## Given problem
Print the lines of the listing below verbatim from its first line through the line bearing "from mathutils import Matrix, Vector". Any pictures are to be omitted.
☆ ☆ ☆ ☆ ☆ ☆ ☆
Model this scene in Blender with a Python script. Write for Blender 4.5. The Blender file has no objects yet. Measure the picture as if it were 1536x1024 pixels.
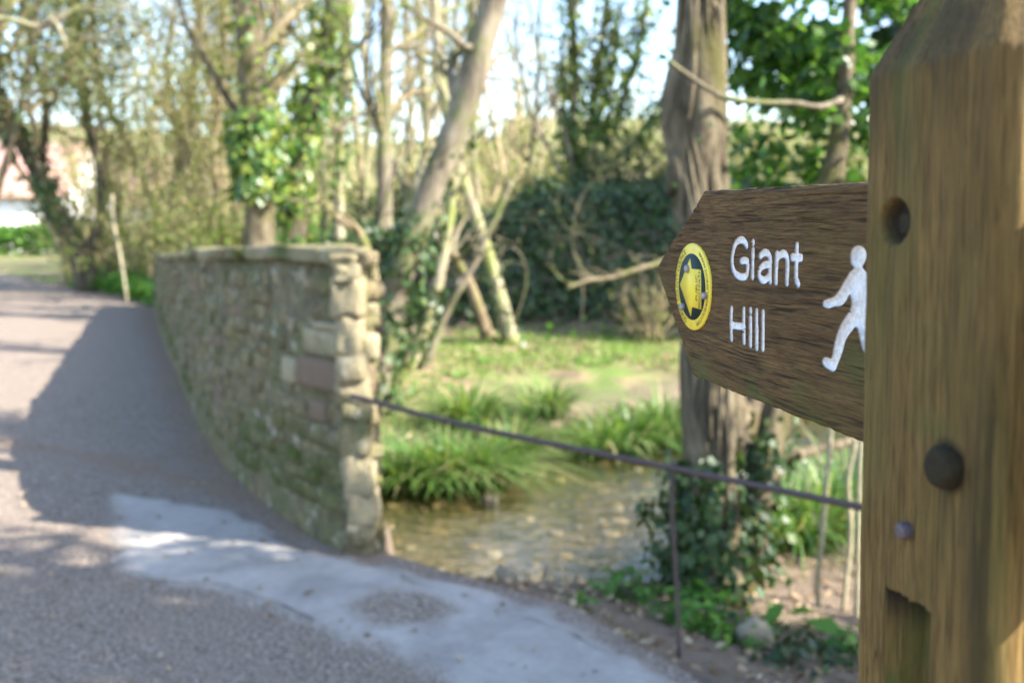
import bpy, math, random
import numpy as np
from mathutils import Matrix, Vector

# ------------------------------------------------------------------ camera, world, sun, exposure
SC = bpy.context.scene
COL = SC.collection
EYE = 1.55
F = 1493.33                      # focal length in pixels of the 1536 px wide photograph (35 mm lens)
PITCH = math.atan(172 / F)
cam_d = bpy.data.cameras.new('camera')
cam_d.lens = 35; cam_d.sensor_width = 36; cam_d.clip_start = 0.02; cam_d.clip_end = 3000
cam = bpy.data.objects.new('camera', cam_d); COL.objects.link(cam)
cam.location = (0, 0, EYE); cam.rotation_euler = (math.pi / 2 - PITCH, 0, 0)
cam_d.dof.use_dof = True; cam_d.dof.focus_distance = 0.80; cam_d.dof.aperture_fstop = 5.6
cam_d.dof.aperture_blades = 8
SC.camera = cam

SUN_AZ, SUN_EL = 108.0, 38.0       # degrees, azimuth clockwise from +Y
world = bpy.data.worlds.new('World'); SC.world = world; world.use_nodes = True
wn = world.node_tree
sky = wn.nodes.new('ShaderNodeTexSky'); sky.sky_type = 'NISHITA'; sky.sun_disc = False
sky.sun_elevation = math.radians(SUN_EL); sky.sun_rotation = math.radians(SUN_AZ)
sky.air_density = 1.0; sky.dust_density = 0.9; sky.ozone_density = 1.3
wn.links.new(sky.outputs[0], wn.nodes['Background'].inputs[0])
wn.nodes['Background'].inputs[1].default_value = 0.15
sun_d = bpy.data.lights.new('sun', 'SUN'); sun_d.energy = 4.7; sun_d.angle = math.radians(0.55)
sun_d.color = (1.0, 0.93, 0.82)
sun = bpy.data.objects.new('sun', sun_d); COL.objects.link(sun)
_a, _e = math.radians(SUN_AZ), math.radians(SUN_EL)
SUNV = Vector((math.sin(_a) * math.cos(_e), math.cos(_a) * math.cos(_e), math.sin(_e)))
sun.rotation_euler = SUNV.to_track_quat('Z', 'Y').to_euler()
sun.location = (20, 0, 20)
vs = SC.view_settings
SC.display_settings.display_device = 'sRGB'
vs.view_transform = 'Standard'; vs.look = 'None'; vs.gamma = 1; vs.use_curve_mapping = False
vs.exposure = 2.02
cy = SC.cycles
cy.use_denoising = True; cy.max_bounces = 8; cy.diffuse_bounces = 4; cy.glossy_bounces = 3
cy.transmission_bounces = 5; cy.transparent_max_bounces = 12; cy.sample_clamp_indirect = 4
cy.caustics_reflective = False; cy.caustics_refractive = False

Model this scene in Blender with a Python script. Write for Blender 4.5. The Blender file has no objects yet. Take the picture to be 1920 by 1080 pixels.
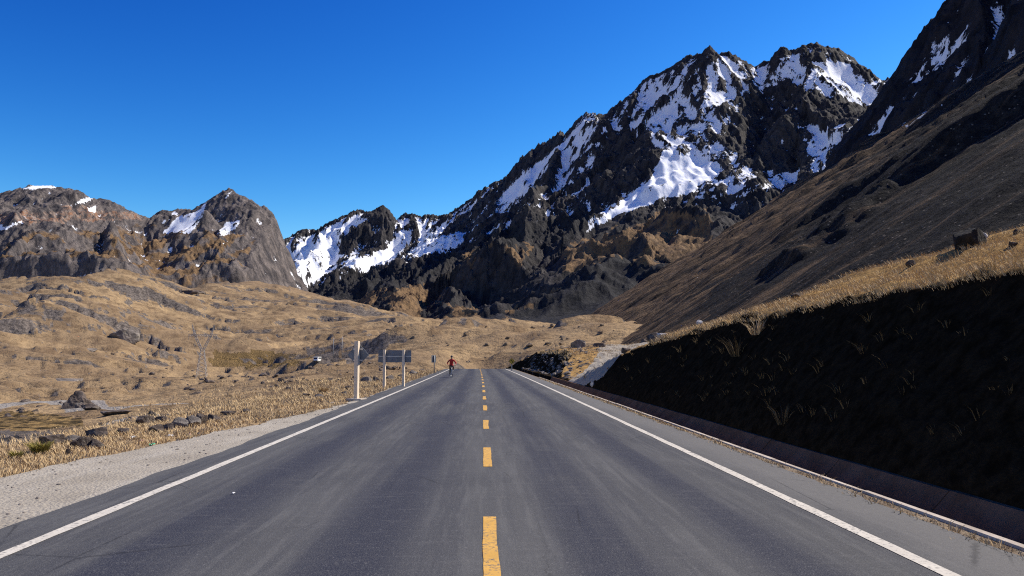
import bpy, math, random
import numpy as np
from math import radians, sin, cos, tan, atan, pi
random.seed(5)
rng = np.random.default_rng(11)
S = bpy.context.scene
COL = S.collection

# ------------------------------------------------------------------ camera
FPX = 1500.0
YAW = atan(50 / FPX)
PITCH = atan(129 / FPX)
EYE = 1.6
cd = bpy.data.cameras.new('camera')
cd.sensor_width = 36.0
cd.lens = FPX / 1920 * 36
cd.clip_start = 0.05
cd.clip_end = 40000
cam = bpy.data.objects.new('camera', cd)
COL.objects.link(cam)
cam.location = (0, 0, EYE)
cam.rotation_euler = (radians(90) + PITCH, 0, -YAW)
S.camera = cam

# ------------------------------------------------------------------ sky and sun
SUN_EL, SUN_AZ = radians(44), radians(68)       # azimuth clockwise from the road direction (+Y)
w = bpy.data.worlds.new('World')
S.world = w
w.use_nodes = True
wn = w.node_tree
sky = wn.nodes.new('ShaderNodeTexSky')
sky.sky_type = 'NISHITA'
sky.sun_disc = False
sky.sun_elevation = SUN_EL
sky.sun_rotation = SUN_AZ
sky.altitude = 4700
sky.air_density = 2.0
sky.dust_density = 0.3
sky.ozone_density = 4.0
# the deep polarised blue of the photograph: one grade of the whole sky's colour
spl = wn.nodes.new('ShaderNodeSeparateColor')
cmb = wn.nodes.new('ShaderNodeCombineColor')
wn.links.new(sky.outputs[0], spl.inputs[0])
for ch, (ref, gam, out) in enumerate(((2.19, 3.6, 0.36), (3.70, 2.3, 1.75), (5.73, 1.45, 4.20))):
    a = wn.nodes.new('ShaderNodeMath'); a.operation = 'DIVIDE'; a.inputs[1].default_value = ref
    b = wn.nodes.new('ShaderNodeMath'); b.operation = 'POWER'; b.inputs[1].default_value = gam
    c = wn.nodes.new('ShaderNodeMath'); c.operation = 'MULTIPLY'; c.inputs[1].default_value = out
    d = wn.nodes.new('ShaderNodeMath'); d.operation = 'MINIMUM'; d.inputs[1].default_value = 6.0
    wn.links.new(spl.outputs[ch], a.inputs[0]); wn.links.new(a.outputs[0], b.inputs[0])
    wn.links.new(b.outputs[0], c.inputs[0]); wn.links.new(c.outputs[0], d.inputs[0])
    wn.links.new(d.outputs[0], cmb.inputs[ch])
bg = wn.nodes['Background']
bg.inputs[1].default_value = 0.15
wn.links.new(cmb.outputs[0], bg.inputs[0])
sd = bpy.data.lights.new('sun', 'SUN')
sd.energy = 5.0
sd.angle = radians(0.5)
sd.color = (1.0, 0.93, 0.80)
sun = bpy.data.objects.new('sun', sd)
COL.objects.link(sun)
sun.rotation_euler = (radians(90) - SUN_EL, 0, pi - SUN_AZ)
S.view_settings.view_transform = 'Standard'
S.view_settings.look = 'None'
S.view_settings.exposure = 0.5
S.view_settings.gamma = 1.0
S.render.engine = 'CYCLES'
S.cycles.max_bounces = 4
S.cycles.diffuse_bounces = 2
S.cycles.use_denoising = False
S.cycles.pixel_filter_type = 'BLACKMAN_HARRIS'
S.cycles.filter_width = 1.15

# ------------------------------------------------------------------ picture <-> place
cF = np.array([sin(YAW) * cos(PITCH), cos(YAW) * cos(PITCH), sin(PITCH)])
cR = np.array([cos(YAW), -sin(YAW), 0.0])
cU = np.cross(cR, cF)
def at(px, py, r):
    """point seen at a photograph pixel, r metres away over the ground"""
    d = cF + (px - 960) / FPX * cR + (540 - py) / FPX * cU
    h = math.hypot(d[0], d[1])
    return np.array([d[0] / h * r, d[1] / h * r, EYE + d[2] / h * r])
def azr(px, r):
    p = at(px, 669, r)
    return math.atan2(p[0], p[1])
def proj(x, y, z):
    zz = z - EYE
    f = x * cF[0] + y * cF[1] + zz * cF[2]
    f = np.where(f > 0.1, f, 0.1)
    u = (x * cR[0] + y * cR[1]) / f
    v = (x * cU[0] + y * cU[1] + zz * cU[2]) / f
    return 960 + FPX * u, 540 - FPX * v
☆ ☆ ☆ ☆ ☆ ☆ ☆
## The solution
Model this scene in Blender with a Python script. Write for Blender 4.5. The Blender file has no objects yet. Measure the picture as if it were 1536x1024 pixels.
import bpy, math, random
import numpy as np
from mathutils import Matrix, Vector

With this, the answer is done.